Identify and reproduce every line holding the string "bump".

Data
## Begin

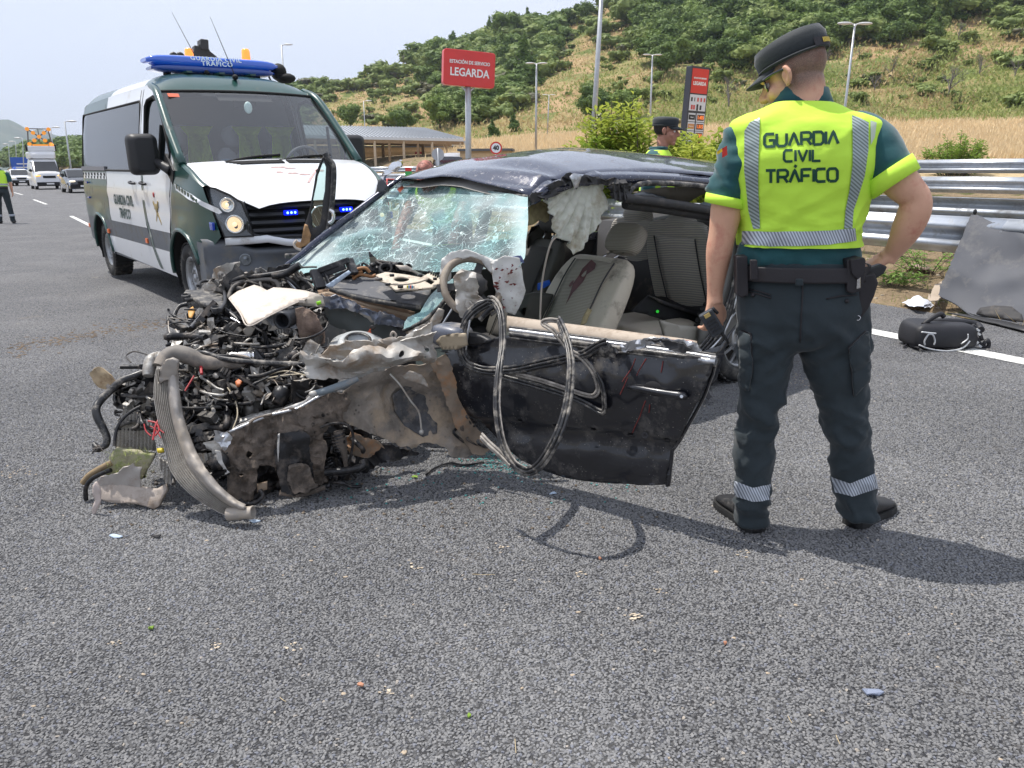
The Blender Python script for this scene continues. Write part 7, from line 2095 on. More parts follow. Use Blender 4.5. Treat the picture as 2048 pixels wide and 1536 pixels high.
VF = thing('vent_housing','broken black air vent housing standing at the lower edge of the windscreen','air vent',Z(665,555,.80))
b = MB()
for a,c_,w in (((629,540),(642,577),.055),((640,541),(697,520),.03),((697,519),(709,548),.045),((645,550),(690,533),.018),((700,540),(660,562),.02),((650,545),(662,572),.02)):
 b.bar(ony(*a,4.15),ony(*c_,4.10),w,.03)
b.build('frame',mat('vent_black',(.02,.02,.024),.45,dirt=((.2,.19,.18),.25,15)),VF,world=True,bevel=.004)
ps('white_duct_strip',[(652,570),(660,566),(698,541),(703,546),(672,570),(662,578)],lambda x,y: ony(x,y,4.02),mat('pale_blue_plastic',(1,1,1)),VF,6,.004,thick=.01)
ps('crazed_liner',[(648,556),(662,545),(674,552),(668,562),(652,564)],lambda x,y: ony(x,y,4.14),BARE,VF,5,.01,20)
for q in ([(704,552),(712,540),(730,536),(740,545)],[(706,558),(720,549),(742,553),(752,550)],[(700,548),(725,543)]):
 pt('brown_strap',[ony(x,y,4.12) for x,y in q],.009,mat('orange_brown_strap',(.28,.13,.05),.6),WR,6)
r4 = random.Random(31)
b = MB()
for k in range(40):
 x = r4.uniform(690,850); y = 548 - 14 * math.sin((x - 690) / 160 * 3.14) + r4.uniform(-6,8)
 p = ony(x,y,4.2)
 if k % 3: b.tube([p,p + V((r4.uniform(-.05,.05),r4.uniform(-.03,.03),r4.uniform(-.01,.03))),p + V((r4.uniform(-.09,.09),0,r4.uniform(-.03,.02)))],r4.uniform(.004,.014),6,3)
 else: b.ell(p,(r4.uniform(.01,.03),.02,r4.uniform(.01,.02)),8,6,k=.3)
b.build('dash_wreckage',OILY,WR,world=True,fix=False)
for (x,y,r_) in ((772,541,.038),(800,535,.022),(817,537,.018)):
 b = MB(); p = ony(x,y,4.15); b.lathe([(r_,-.03),(r_,.02),(r_ * .7,.025),(r_ * .6,.0)],p,(.1,-.6,.6),16); b.build('round_vent',DARK,WR,world=True)
ps('white_foam_edge',[(790,530),(812,531),(838,545),(860,553),(850,556),(822,543),(800,540)],lambda x,y: ony(x,y,4.12),BEIGE,WR,6,.006)
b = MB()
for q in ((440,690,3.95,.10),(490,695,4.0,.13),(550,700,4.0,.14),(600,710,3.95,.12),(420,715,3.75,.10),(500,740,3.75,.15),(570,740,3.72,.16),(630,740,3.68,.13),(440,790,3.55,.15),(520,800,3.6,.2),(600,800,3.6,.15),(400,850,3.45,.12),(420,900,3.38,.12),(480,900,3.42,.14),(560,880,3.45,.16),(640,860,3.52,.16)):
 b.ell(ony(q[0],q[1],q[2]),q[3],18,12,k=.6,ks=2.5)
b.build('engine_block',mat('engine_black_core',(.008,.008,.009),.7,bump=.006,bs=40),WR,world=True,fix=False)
def clutter(name,region,n,m,seed,rr=(.003,.009),dz=(-.10,.03),span=26,kinds=(4,5,2,4),big=1.0):
 r = random.Random(seed); b = MB(); xs = [p[0] for p in region]; ys = [p[1] for p in region]; k = 0
 while k < n:
  x,y = r.uniform(min(xs),max(xs)),r.uniform(min(ys),max(ys))
  if not inpoly(x,y,region): continue
  k += 1
  off = r.uniform(*dz); p = E(x,y,off); t_ = r.choices((0,1,2,3),kinds)[0]; z_ = big * (1 + 1.3 * r.random() ** 3)
  if t_ == 0:
   a = r.choice((0,.3,2.6,3.3,1.4)) + r.uniform(-.4,.4); P = [p]; cx,cy = x,y; w = r.uniform(-.45,.45)
   for j in range(3):
    a += w + r.uniform(-.2,.2); cx = min(max(xs) + 6,max(min(xs) - 8,cx + math.cos(a) * r.uniform(.5,1.1) * span * z_)); cy = min(max(ys) + 8,max(min(ys) - 6,cy + math.sin(a) * r.uniform(.5,1) * span * z_ * .7))
    P.append(E(cx,cy,off + r.uniform(-.03,.03)))
   q = r.uniform(*rr) * (1 + 1.2 * r.random() ** 3); b.tube(P,q,6,3)
   if r.random() < .4: b.lathe([(q * 1.3,-.012),(q * 1.5,0),(q * 1.3,.012)],P[1],P[2] - P[0],8)
  elif t_ == 1:
   M3 = Euler((r.gauss(0,.5),r.gauss(0,.6),r.gauss(0,.7))).to_matrix(); w = r.uniform(.02,.055) * z_
   b.box(p,(w,r.uniform(.02,.04),w * r.uniform(.25,.8)),M3,tp=r.uniform(.55,1),sh=(r.uniform(-.01,.01),0))
   for q in range(r.choice((0,1,3))): b.box(p + M3 @ V(((q - 1) * w * .3,-.02,w * .2)),(w * .18,.02,w * r.uniform(.3,.7)),M3)
  elif t_ == 2:
   a = V((r.uniform(-1,1),r.uniform(-1,0),r.uniform(-1,1))).normalized(); R0 = r.uniform(.009,.022) * z_
   b.lathe([(R0 * .6,-R0 * 1.5),(R0,-R0 * 1.2),(R0,R0 * .1),(R0 * .8,R0 * .2),(R0 * .8,R0 * .6),(R0 * .45,R0 * .65),(R0 * .4,R0 * .3),(.001,R0 * .3)],p,a,12)
  else:
   M3 = Euler((r.gauss(0,1),r.gauss(0,1),r.gauss(0,1))).to_matrix(); w = r.uniform(.02,.05) * z_; rows = []
   for i_ in range(4): rows.append([p + M3 @ (V(((i_ - 1.5) * w * .5,(j_ - 1) * w * .45,0)) + nvec((i_ * .9,j_ * .9,seed + k),1) * w * .35) for j_ in range(3)])
   b.grid(rows,smooth=False); b.grid([[q + V((0,.004,.003)) for q in r_] for r_ in rows],smooth=False)
 return tag(b.build(name,m,WR,world=True,fix=False),kind='stuff')
REG = [(395,625),(420,625),(470,650),(495,665),(520,655),(600,665),(640,700),(650,730),(600,745),(520,745),(400,730),(350,700),(345,680),(375,660)]
REG2 = [(350,730),(420,740),(520,742),(620,748),(625,790),(560,800),(450,790),(400,800),(360,780)]
REG3 = [(355,780),(440,780),(430,850),(440,900),(448,960),(420,950),(380,900),(365,850)]
LEFT = [(240,770),(300,745),(335,740),(330,800),(330,850),(290,850),(262,820),(240,800)]
DUSTB = mat('dusty_black_engine_plastic',(.045,.043,.042),.6,var=.4,vs=20,dirt=((.20,.175,.15),.45,18),bump=.001,bs=90)
for i_,(g_,n_) in enumerate(((REG,1.0),(REG2,.75),(REG3,.5),(LEFT,.45))):
 clutter('oily_engine_parts',g_,int(75 * n_),OILY,1 + i_,(.004,.009),(-.14,.03),big=1.3)
 clutter('dusty_engine_parts',g_,int(85 * n_),DUSTB,11 + i_,(.003,.009),(-.12,.045),kinds=(3,6,1.2,4),big=1.1)
 clutter('grey_engine_parts',g_,int(55 * n_),CAST,21 + i_,(.003,.006),(-.15,-.01),kinds=(3,5,1,3),big=.8)
 clutter('pale_engine_scraps',g_,int(48 * n_),BARE,31 + i_,(.0015,.004),(-.15,-.02),kinds=(5,2,1,4),big=.7)
 clutter('engine_wiring',g_,int(40 * n_),OILY,41 + i_,(.002,.0045),(-.14,.0),34,kinds=(1,0,0,0))
clutter('blue_grey_fittings',REG,22,mat('blue_grey_plastic',(.07,.085,.12),.35),8,(.004,.012),(-.03,.03),kinds=(1,2,3,1))
clutter('underside_parts',[(640,850),(700,850),(720,950),(650,965)],60,OILY,9,(.004,.010),(.05,.2))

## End

Solution
b.build('engine_block',mat('engine_black_core',(.008,.008,.009),.7,bump=.006,bs=40),WR,world=True,fix=False)
DUSTB = mat('dusty_black_engine_plastic',(.045,.043,.042),.6,var=.4,vs=20,dirt=((.20,.175,.15),.45,18),bump=.001,bs=90)